Implications for policy

The economic troubles of the past few months have generated a global whirl of policy activity as fiscal stimulus packages are being crafted, designed, and implemented around the world at fast speeds. In the US, President Obama included enhancements to family transfers in his election platform and it seems likely that improved transfers will be a part of the fiscal debates in Washington over the next month. It wouldn’t be surprising if similar measures were considered as part of stimulus packages elsewhere, as well. Our research suggests that well-designed income transfers can not only help families make their way back to employment, but also improve the educational, mental health, and behavioural outcomes of the next generation.

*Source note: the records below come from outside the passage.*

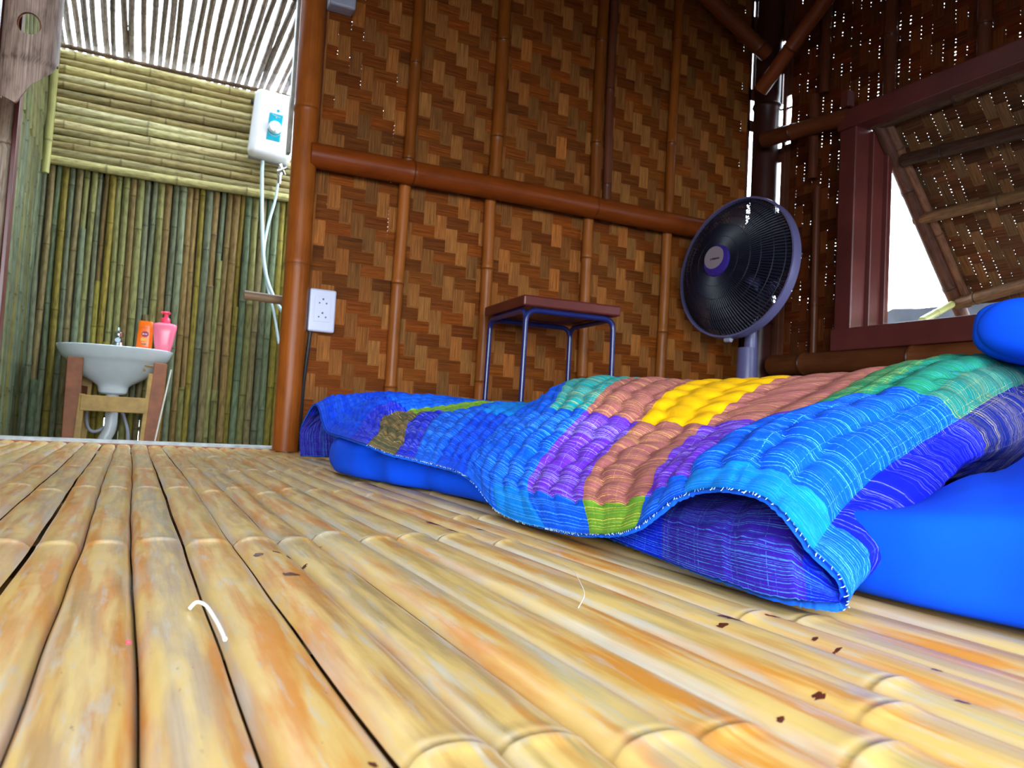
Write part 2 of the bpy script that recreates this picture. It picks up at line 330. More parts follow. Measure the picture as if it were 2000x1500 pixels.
# ------------------------------------------------------------------ woven bamboo walls
def weave(mb, o, U, Nn, W, H, cell, gapw, gapf, cw, cf, hole=None, seed=1, nsplit=3, sgn=1, zmin=0, extra=None):
    rd = random.Random(seed); o = Vector(o); U = Vector(U); Nn = Vector(Nn); V = Vector((0, 0, 1))
    nu = int(W / cell); nv = int(H / cell); d = 0.0011
    over = lambda i, j: ((j + sgn * i) % 4) < 2
    def cut(u, v): return hole and hole[0] < u < hole[1] and hole[2] < v < hole[3]
    for i in range(nu):
        g = gapw(rd, i); wd = cell - g; uc = (i + 0.5) * cell + rd.uniform(-g, g) * 0.3
        vs = []; cc = []; uv = []; fs = []; ok = []; fcol = {}; off = rd.uniform(0, 40); sc_ = jit(cw, 0.16, rd); zz = 0.00015 * (i % 2)
        for j in range(nv):
            k_ = (j + sgn * i) // 4; fcol.setdefault(k_, jit(sc_, 0.30, rd))
            h = (d if over(i, j) else -d) + zz
            for e in (0.16, 0.84):
                gm = 1.0 if g < 0.0009 else max(-0.1, min(1.25, 0.5 + 1.9 * noise.noise(Vector((i * 0.37 + seed, j * 0.19, 1)))))
                wd = cell - g * gm
                for s_ in (-0.5, 0.0, 0.5):
                    v_ = (j + e) * cell
                    vs.append(o + U * (uc + s_ * wd) + V * v_ + Nn * (h + (0.0003 if s_ == 0 else 0)))
                    cc.append(fcol[k_]); uv.append((s_ * wd + off, v_ + off + k_ * 0.7)); 
                ok.append(not cut(uc, (j + e) * cell))
        for a in range(len(ok) - 1):
            if ok[a] and ok[a + 1]:
                for s_ in (0, 1): fs.append((a * 3 + s_, a * 3 + s_ + 1, a * 3 + s_ + 4, a * 3 + s_ + 3))
        mb.add(vs, fs, cc, uv)
    for j in range(nv):
        bounds = [0.0] + [k_ / nsplit + rd.uniform(-0.05, 0.05) for k_ in range(1, nsplit)] + [1.0]
        fcol = {}; rowc = jit(cf, 0.12, rd)
        for k_ in range(nsplit):
            g = gapf(rd, j, k_); v0 = (j + bounds[k_]) * cell + g / 2; v1 = (j + bounds[k_ + 1]) * cell - g / 2
            off = rd.uniform(0, 40); vs = []; cc = []; uv = []; fs = []; ok = []; spl = rd.uniform(0.85, 1.12)
            zz = 0.0002 * (k_ % 2) + 0.0001 * (j % 2)
            for i in range(nu):
                fk = (i * sgn + j - 2) // 4; fcol.setdefault(fk, jit(rowc, 0.28, rd)); c_ = tuple(q * spl for q in fcol[fk])
                h = (-d if over(i, j) else d) + zz
                gm = 1.0 if g < 0.0009 else max(-0.1, min(1.25, 0.5 + 1.9 * noise.noise(Vector((i * 0.31, j * 0.5 + k_ * 3.1, seed)))))
                v0 = (j + bounds[k_]) * cell + g * gm / 2; v1 = (j + bounds[k_ + 1]) * cell - g * gm / 2
                for e in (0.16, 0.84):
                    for v_ in (v0, v1):
                        vs.append(o + U * ((i + e) * cell) + V * v_ + Nn * h); cc.append(c_); uv.append((v_ + off, (i + e) * cell + off + fk * 0.9))
                    ok.append(not cut((i + e) * cell, (v0 + v1) / 2))
            for a in range(len(ok) - 1):
                if ok[a] and ok[a + 1]: fs.append((a * 2, a * 2 + 1, a * 2 + 3, a * 2 + 2))
            mb.add(vs, fs, cc, uv)
YW = 2.2
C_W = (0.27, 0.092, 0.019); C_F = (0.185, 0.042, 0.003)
wb = MB()
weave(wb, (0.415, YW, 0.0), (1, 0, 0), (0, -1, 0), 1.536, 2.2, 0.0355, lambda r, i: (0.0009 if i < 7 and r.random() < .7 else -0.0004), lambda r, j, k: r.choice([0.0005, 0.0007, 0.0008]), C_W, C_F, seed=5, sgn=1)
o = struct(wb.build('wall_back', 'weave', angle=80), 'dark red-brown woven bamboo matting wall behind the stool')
bk = MB(); bk.box((1.30, YW + 0.03, 1.1), (1.25, 0.012, 2.2), col=(0.06, 0.03, 0.015)); o2 = bk.build('backing', 'wood_dark', o)  # unseen board added to stop light leaking through the weave

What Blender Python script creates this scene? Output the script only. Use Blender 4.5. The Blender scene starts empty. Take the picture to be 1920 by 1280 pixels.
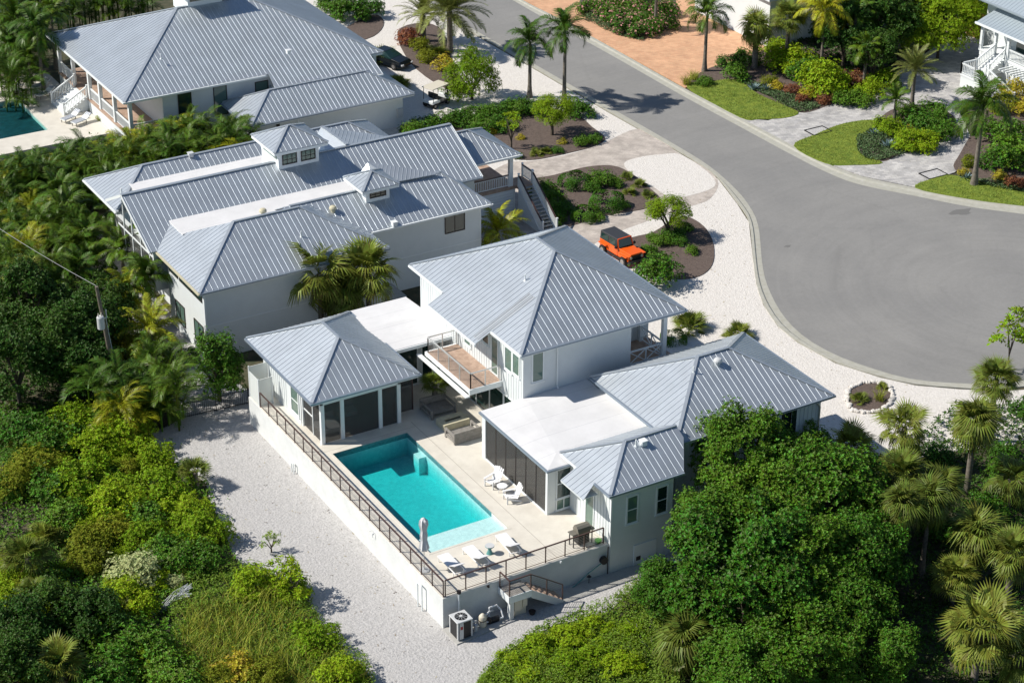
import bpy, math, random
import numpy as np
from mathutils import Vector, Matrix
R_ = math.radians
sc = bpy.context.scene
COL = sc.collection
rng = np.random.default_rng(7)

# ------------------------------------------------------------------ camera
CAM = Vector((-45.34, -83.68, 69.0))
FPX = 3929.9                                   # focal length in photograph pixels (1920 wide)
YAW, PIT, ROL = 0.535610794, 0.491201980, 0.00650850431
def cam_axes():
    cy, sy, cp, sp = math.cos(YAW), math.sin(YAW), math.cos(PIT), math.sin(PIT)
    fw = Vector((sy*cp, cy*cp, -sp)); rt = Vector((cy, -sy, 0)); up = rt.cross(fw)
    cr, sr = math.cos(ROL), math.sin(ROL)
    return cr*rt+sr*up, -sr*rt+cr*up, fw
RT, UP, FW = cam_axes()
cd = bpy.data.cameras.new('camera'); cd.sensor_width = 36; cd.lens = 36*FPX/1920
cd.clip_start = 1; cd.clip_end = 3000
co = bpy.data.objects.new('camera', cd); COL.objects.link(co); sc.camera = co
co.matrix_world = Matrix(((RT.x, UP.x, -FW.x, CAM.x), (RT.y, UP.y, -FW.y, CAM.y), (RT.z, UP.z, -FW.z, CAM.z), (0, 0, 0, 1)))
def G(x, y, z=0.0):
    "survey point of the photograph (1920 x 1280) on the level z -> world"
    d = RT*((x-960)/FPX) - UP*((y-640)/FPX) + FW
    return CAM + d*((z-CAM.z)/d.z)

# ------------------------------------------------------------------ light
SUN = Vector((-.92, .50, 1.0)).normalized()
w = bpy.data.worlds.new('World'); sc.world = w; w.use_nodes = True
nt = w.node_tree; bg = nt.nodes['Background']
sky = nt.nodes.new('ShaderNodeTexSky'); sky.sky_type = 'NISHITA'; sky.sun_disc = False
sky.sun_elevation = math.asin(SUN.z); sky.sun_rotation = math.atan2(SUN.x, SUN.y)
sky.air_density = 1.0; sky.dust_density = 0.3; sky.ozone_density = 2.5
nt.links.new(sky.outputs[0], bg.inputs[0]); bg.inputs[1].default_value = 0.078
sl = bpy.data.lights.new('sun', 'SUN'); sl.energy = 4.9; sl.angle = R_(.5); sl.color = (1, .95, .87)
so = bpy.data.objects.new('sun', sl); COL.objects.link(so); so.rotation_euler = (-SUN).to_track_quat('-Z', 'Y').to_euler()
so.location = (0, 0, 120)
sc.view_settings.view_transform = 'Standard'; sc.view_settings.look = 'None'
sc.view_settings.exposure = 0.22; sc.view_settings.gamma = 1
sc.cycles.max_bounces = 6; sc.cycles.transparent_max_bounces = 8; sc.cycles.diffuse_bounces = 3

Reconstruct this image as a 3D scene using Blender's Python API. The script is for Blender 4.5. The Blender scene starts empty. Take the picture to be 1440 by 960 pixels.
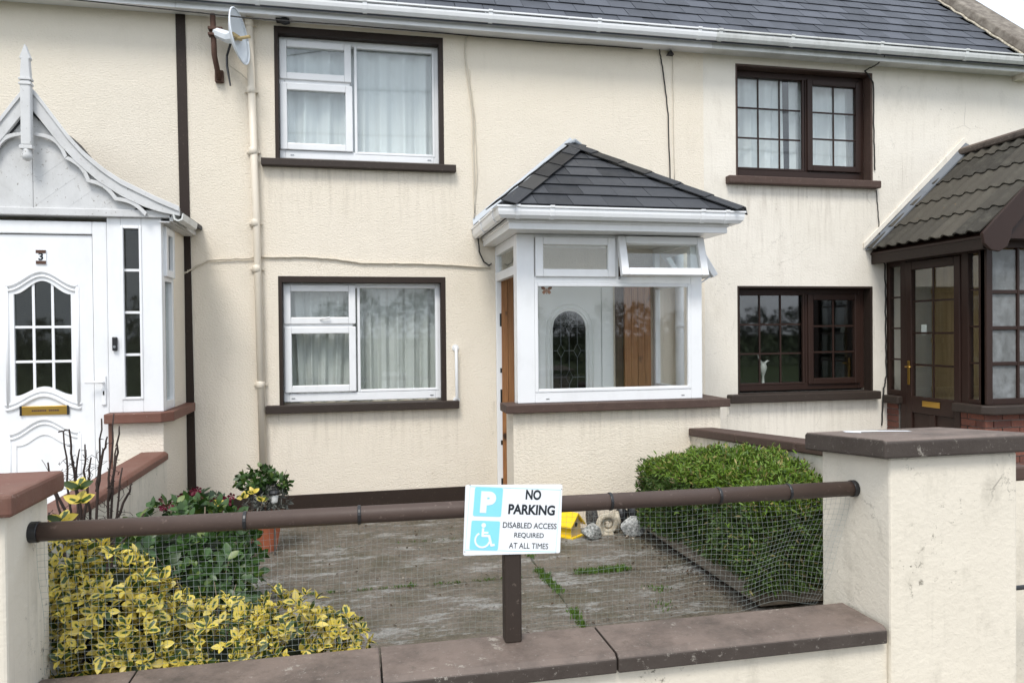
import bpy, bmesh, math, random
from mathutils import Vector, Matrix, Euler
R = math.radians
random.seed(7)
S = bpy.context.scene
C = S.collection

# ------------------------------------------------------------------ camera
CAM = Vector((0.0, -7.9, 1.86))
def cam_axes(yaw, pitch, roll):
    cy, sy, cp, sp, cr, sr = math.cos(yaw), math.sin(yaw), math.cos(pitch), math.sin(pitch), math.cos(roll), math.sin(roll)
    f = Vector((sy*cp, cy*cp, sp)); r = Vector((cy, -sy, 0)); u = r.cross(f)
    return cr*r + sr*u, -sr*r + cr*u, f
cr_, cu_, cf_ = cam_axes(R(11.94), R(-0.6), R(-0.55))
cd = bpy.data.cameras.new('camera'); cam = bpy.data.objects.new('camera', cd); C.objects.link(cam)
mw = Matrix((cr_, cu_, -cf_)).transposed().to_4x4(); mw.translation = CAM
cam.matrix_world = mw
cd.sensor_width = 36.0; cd.lens = 36.0*1040/1440; cd.clip_start = 0.05; cd.clip_end = 2000
S.camera = cam
def px(P):                       # where a point falls in the frame (only used to decide what is in view)
    v = Vector(P) - CAM; z = v.dot(cf_)
    if z < .1: return (-9999, -9999)
    return 720 + 1040*v.dot(cr_)/z, 480 - 1040*v.dot(cu_)/z

# ------------------------------------------------------------------ sky, sun, exposure
SUN_EL, SUN_AZ = 56.0, 203.0     # azimuth from +Y clockwise: behind the camera, a little to its left
w = bpy.data.worlds.new('World'); S.world = w; w.use_nodes = True
nt = w.node_tree; nt.nodes.clear()
sky = nt.nodes.new('ShaderNodeTexSky'); sky.sky_type = 'NISHITA'; sky.sun_disc = False
sky.sun_elevation = R(SUN_EL); sky.sun_rotation = R(SUN_AZ); sky.air_density = 1.0; sky.dust_density = 3.0
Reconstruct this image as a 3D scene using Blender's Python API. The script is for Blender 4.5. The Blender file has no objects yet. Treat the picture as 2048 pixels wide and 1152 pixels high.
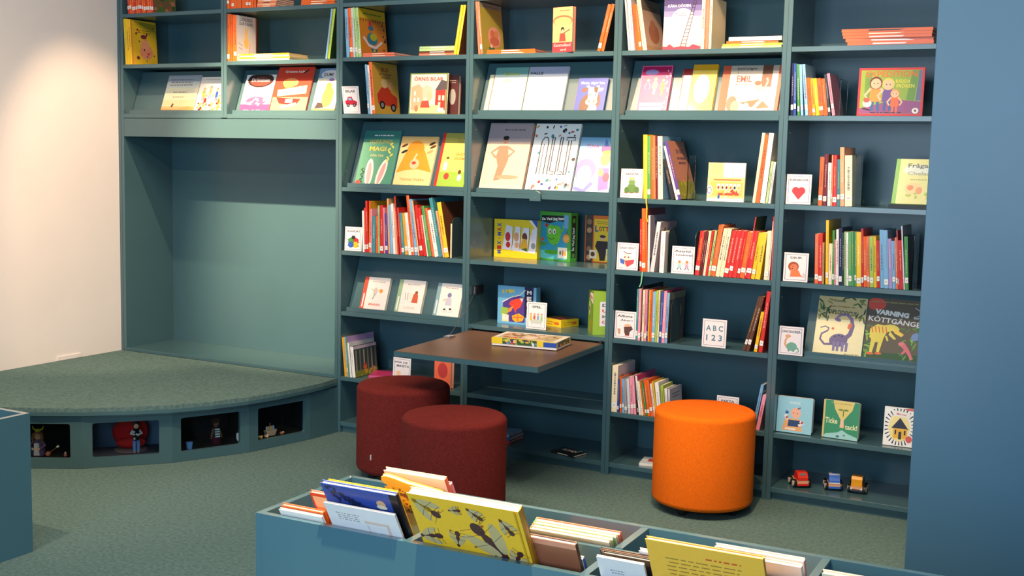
import bpy, math, random
from mathutils import Matrix, Vector
random.seed(7)
S = bpy.context.scene
# ---------------------------------------------------------------- camera
F_PX, CX, CY, CZ = 2368.76, 5.0914, -4.8638, 1.4271
YAW, PITCH, ROLL = -0.4892, -0.1101, 0.0226
fw = Vector((math.sin(YAW)*math.cos(PITCH), math.cos(YAW)*math.cos(PITCH), math.sin(PITCH)))
r0 = Vector((math.cos(YAW), -math.sin(YAW), 0)); u0 = r0.cross(fw)
RT = r0*math.cos(ROLL) + u0*math.sin(ROLL); UP = -r0*math.sin(ROLL) + u0*math.cos(ROLL)
CAM = Vector((CX, CY, CZ))
cd = bpy.data.cameras.new('camera'); cam = bpy.data.objects.new('camera', cd)
S.collection.objects.link(cam); S.camera = cam
cd.sensor_width = 36; cd.lens = F_PX/2048*36; cd.clip_start = 0.05
cam.matrix_world = Matrix(((RT.x, UP.x, -fw.x, CX), (RT.y, UP.y, -fw.y, CY), (RT.z, UP.z, -fw.z, CZ), (0, 0, 0, 1)))
# ---------------------------------------------------------------- light
S.view_settings.view_transform = 'Standard'; S.view_settings.look = 'None'
S.view_settings.gamma = 1; S.view_settings.exposure = 0.10
w = bpy.data.worlds.new('daylight'); S.world = w; w.use_nodes = True
bg = w.node_tree.nodes['Background']; bg.inputs[0].default_value = (0.32, 0.55, 1.0, 1); bg.inputs[1].default_value = 0.10
def spot(x, y, z, tx, ty, tz, power, size, blend=0.5, rad=0.02, col=(1, .70, .42)):
    l = bpy.data.lights.new('track_or_fill_spot', 'SPOT'); l.energy = power; l.spot_size = math.radians(size)
    l.spot_blend = blend; l.shadow_soft_size = rad; l.color = col
    o = bpy.data.objects.new('track_or_fill_spot', l); S.collection.objects.link(o); o.location = (x, y, z)
    o.rotation_euler = (Vector((tx, ty, tz))-Vector((x, y, z))).to_track_quat('-Z', 'Y').to_euler()
    return o
def area(x, y, z, tx, ty, tz, power, sx, sy, col):
    l = bpy.data.lights.new('window_or_overhead_fill', 'AREA'); l.energy = power; l.shape = 'RECTANGLE'; l.size = sx; l.size_y = sy; l.color = col
    o = bpy.data.objects.new('window_or_overhead_fill', l); S.collection.objects.link(o); o.location = (x, y, z)
    o.rotation_euler = (Vector((tx, ty, tz))-Vector((x, y, z))).to_track_quat('-Z', 'Y').to_euler()
    return o
WARM = (1, .72, .46)
SW = (1, .64, .38)
spot(1.15, -1.60, 3.05, 1.02, 0, 1.42, 1500, 35, 1.0, col=SW)
spot(2.55, -1.55, 3.05, 2.60, 0, 1.62, 400, 50, 1.0, col=SW)
spot(3.62, -1.55, 3.05, 3.55, 0, 1.72, 400, 39, 1.0, col=SW)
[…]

Blau, David M. (1999), “The effect of income on child development,” The Review of Economics and Statistics, Vol. 81, No. 2, pp. 261-276.

Currie, Janet and Mark Stabile (2008), “Mental Health in Childhood and Human Capital,” forthcoming in An Economic Perspective on the Problems of Disadvantaged Youth, Jonathan Gruber (ed.) (Chicago: University of Chicago for NBER).

Currie, Janet, Mark Stabile, Phongsack Manivong, and Leslie L Roos, (2008) “Child Health and Young Adult Outcomes” NBER Working Paper No.14482.

Dahl, Gordon and Lance Lochner (2008), “The impact of family income on child achievment: Evidence from the Earned Income Tax Credit,” NBER Working Paper No. 14599.

Milligan, Kevin and Mark Stabile (2008), “Do child tax benefits affect the wellbeing of children? Evidence from Canadian Child Benefit Expansions.” NBER Working Paper No. 14624.

Yeung, W. Jean, Miriam Linver, and Jeanne Brooks-Gunn (2002), “How Money Matters for Young Children’s Development: Parental Investment and Family Processes,” Child Development, Vol. 73, No. 6, pp. 1861-1879."